IOW, if you are giving her a "full body massage" and when your hands get near certain places, does it arouse you?  Does it arouse her? If so - don't do it.

Arousal without release is bad for you and bad for her.  Aside from just feeling very frustrated (angry perhaps) the physical process of blood congestion in those areas that is not flushed out in orgasm can do tissue damage.  With men it is mostly in the prostate and in women it is in the uterus. Dr Ed Wheat (christian obgyn) said it is a common reason for hysterectomies later in life.

DaveW

Quote from: FireSword on Wed Oct 19, 2011 - 18:30:37
If you know you both want to marry and spend the rest of your lives together, then intimacy is marriage. The public marriage is simply a public announcement.
No it is not.  THis answer shows a shocking lack of understanding of how a covenant works.  It is not just a public announcement of an already existing covenant, it is the establishment and beginning of that covenant.

JohnDB70X7

No chuppi no shtuppi.

Quote from: hgchrisfor on Thu Jul 14, 2011 - 20:10:23
What is sexual immorality? What is the proper level of intimacy before marriage and/or what is acceptable to God?

I am not asking this for myself or for selfish reasons. I think all too often people jump into marriage to experience sexual intimacy only to realize they rushed in and were not right for one another. I have only seen this first hand with one couple, but have heard many stories.

I've been saving myself for marriage and plan to hold firm on this, inclusive of oral.

If you are with a girl that you think you want to marry, but don't want disobey God, what can you do to love another and show intimacy, without rushing into anything?

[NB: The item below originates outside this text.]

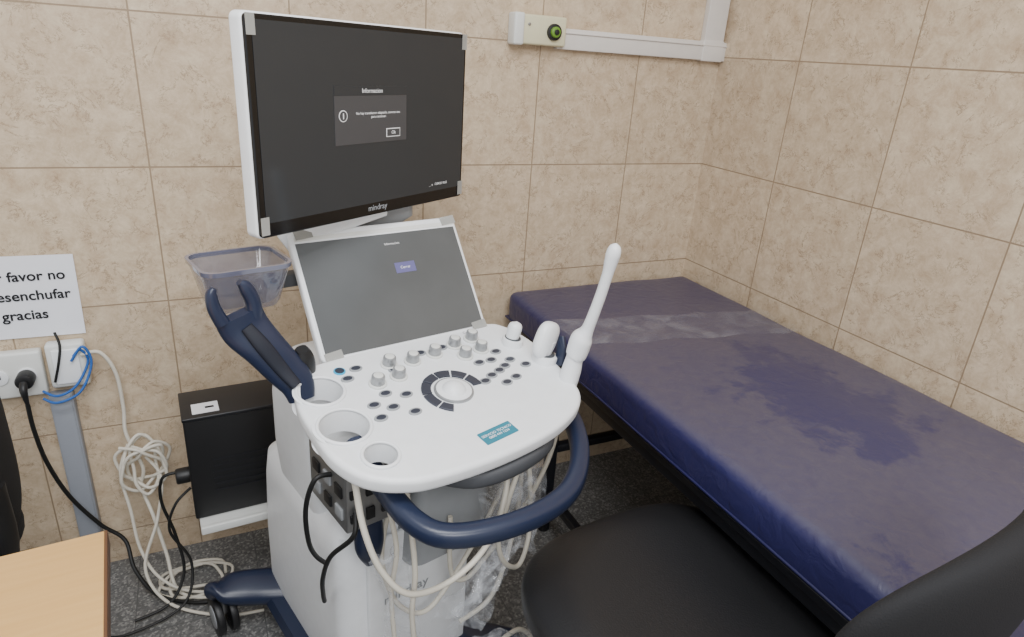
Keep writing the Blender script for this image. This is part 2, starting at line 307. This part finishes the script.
# ---------------------------------------------------------------- ultrasound machine
A=.25
U=empty('ultrasound_machine',(-1.18,-.70,0),A)
Uinv=(Matrix.Translation((-1.18,-.70,0))@Matrix.Rotation(A,4,'Z')).inverted()
def board(name,c,yaw,t,ro):
    R=Vector((math.cos(yaw),math.sin(yaw),0)); n0=Vector((math.sin(yaw),-math.cos(yaw),0)); Z=Vector((0,0,1))
    Up=Z*math.cos(t)-n0*math.sin(t); Nn=n0*math.cos(t)+Z*math.sin(t)
    R2=R*math.cos(ro)+Up*math.sin(ro); U2=-R*math.sin(ro)+Up*math.cos(ro)
    M=Matrix(((R2.x,U2.x,Nn.x,c[0]),(R2.y,U2.y,Nn.y,c[1]),(R2.z,U2.z,Nn.z,c[2]),(0,0,0,1)))
    return empty(name,par=U,mw=Uinv@M)
mo=board('monitor',(-1.229,-.495,1.260),.56,0,0)
plate('monitor_shell',[rrect(.546,.346,.012)],.03,.006,WHITE,mo,(0,0,-.018))
plate('monitor_back',[rrect(.40,.24,.03)],.04,.015,WHITE,mo,(0,0,-.045))
plate('monitor_bezel',[rrect(.540,.340,.008)],.008,.002,BLKG,mo,(0,0,-.001))
box('monitor_screen',(.522,.308,.001),(.002,.008,.0034),SCR,mo,bev=0)
dx,dy=-.012,.018
box('dialog',(.185,.100,.0008),(dx,dy,.0042),DLG,mo,bev=0); box('dialog_header',(.185,.016,.0004),(dx,dy+.042,.0048),SCR,mo,bev=0)
text('dialog_title','Informacion',.011,TXT,mo,(dx,dy+.042,.0052),ext=.0001)
text('dialog_message','No hay transductor adaptado, conecte uno\npara continuar.',.0066,TXT,mo,(dx+.016,dy,.0048),ext=.0001)
cyl('dialog_icon',.010,.0006,(dx-.073,dy,.0048),TXT,mo,bev=0); cyl('dialog_icon_inner',.0085,.0006,(dx-.073,dy,.0051),DLG,mo,bev=0); box('dialog_icon_mark',(.002,.01,.0006),(dx-.073,dy,.0056),TXT,mo,bev=0)
box('dialog_button_rim',(.038,.016,.0006),(dx+.055,dy-.034,.0048),TXT,mo,bev=0); box('dialog_button',(.035,.013,.0006),(dx+.055,dy-.034,.0052),DLG,mo,bev=0); text('dialog_ok','Ok',.009,TXT,mo,(dx+.055,dy-.034,.0058),ext=.0001)
text('monitor_logo','mindray',.016,GREY,mo,(.0,-.156,.0036),ext=.0002)
text('screen_status','_  o   12/04/22 10:52',.007,TXT,mo,(.185,-.132,.0042),ext=.0001)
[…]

What is sexual immorality in the Bible? Would a full body massage be sexual immorality? Kissing, comforting etc?

I'm not talking about any type of sex, oral or otherwise. I'm talking about touching, stimulating, kissing etc. Are there ways I could show my love to my future wife and be intimate, without sex/oral that is not sexually immoral?

Maybe i'll be specific and just start with something like a massage. A full body massage.

Deborah4God

I think kissing is okay. I don't think 'feeling up' etc is okay. Giving a full body massage to someone you're dating is not a good idea. There's my opinion!

kensington

anything below the neck is petting, and it's not okay to God.

Keep in mind that if something happens and you don't end up married, then what ever you do with someone you are doing with someone elses spouse. Do you want your spouse to come to you all "Felt" up, "rubbed" and fondled or slept with?

Then don't do it with someone who might be someone else's intended spouse.

Until you say "I Do' You can't know for sure that you will.  Don't fondle anyone except your own wife. That is all.

alberta_girl

If only I could say what was or wasn't okay with God! Unfortunatley it isn't outlined explicitly in the Bible, but oh how I wish it was!! I really believe that intercourse is to be saved for marriage, so as far as what other physical contact is "okay", I would say that it should be reserved to activities that don't make you want to cross that line into intercourse. I know how ridiculously hard that is! Sometimes all you have to do is think about the other person and you want to sleep with them! I would say it is better to be safe than sorry - if there is a question in your mind about wether or not something is okay, don't do it. If you live that way until you are married, you don't have to have regrets. As someone who did not wait until marriage, please believe me that it is worth it to wait. I didn't wait and now there are issues in my sexual relationship with my husband that we have to deal with because I messed up. He has to deal with pain because of my mistakes. I feel horrible about that, so my recommendation is to avoid physical contact that makes you want to cross that line.